Maj.-Gen. Amos Gilad, an Israeli defense ministry bureau chief, said the Egyptian military was determined to expunge terrorism in Sinai. “If they don’t remove and uproot [terrorism], it will continue to strike,” Mr. Gilad told Israel Radio today
But Mona Zamalot, an anti-militancy activist in the city of al-Arish, told the Washington Post she fears militants will move into the Sinai's towns if the government and military crackdown continues. “If the militants stay in the desert and mountains, they will fall,” she said. “They want to go into the cities.”
Ms. Zamalot said an Egyptian military official told her that the men believed to be behind the border post attack “want victory or martyrdom.”
US Secretary of State Hillary Clinton expressed support for Egypt’s efforts to strengthen security in the Sinai and State Department spokesman Patrick Ventrell said the US was committed to improving counter-terror work in Egypt and ensuring Israel’s security. Mr. Ventrell added that those in the region would feel comforted when Egypt’s new Islamist government and neighboring countries fully establish working relations.
Daniel Nisman, an intelligence officer at a security company in Tel Aviv, wrote in an Op-Ed for the Wall Street Journal that the US should start making its aid to Egypt conditional, based on Egypt's efforts to stamp out extremists inside its borders.

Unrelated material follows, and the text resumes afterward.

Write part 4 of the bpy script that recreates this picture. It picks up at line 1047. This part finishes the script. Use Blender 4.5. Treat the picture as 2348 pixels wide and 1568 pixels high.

In the security vacuum that ensued since Hosni Mubarak's ousting, militant groups from Gaza and elsewhere swarmed into the Sinai Peninsula, quickly establishing a mini-Afghanistan on the Mediterranean. Amongst the sand dunes and jagged mountains, these militants found fertile breeding ground for their extremist ideology, quickly radicalizing the native Bedouin tribesmen who were long considered second-class citizens under the Mubarak dictatorship.
…
In the Sinai Peninsula, a strict counter-terrorism doctrine must be enforced upon Egypt, requiring the new leadership to provide tangible results in reigning in militancy within their borders. It would serve the Obama administration well to correct its approach toward post-revolution Egypt.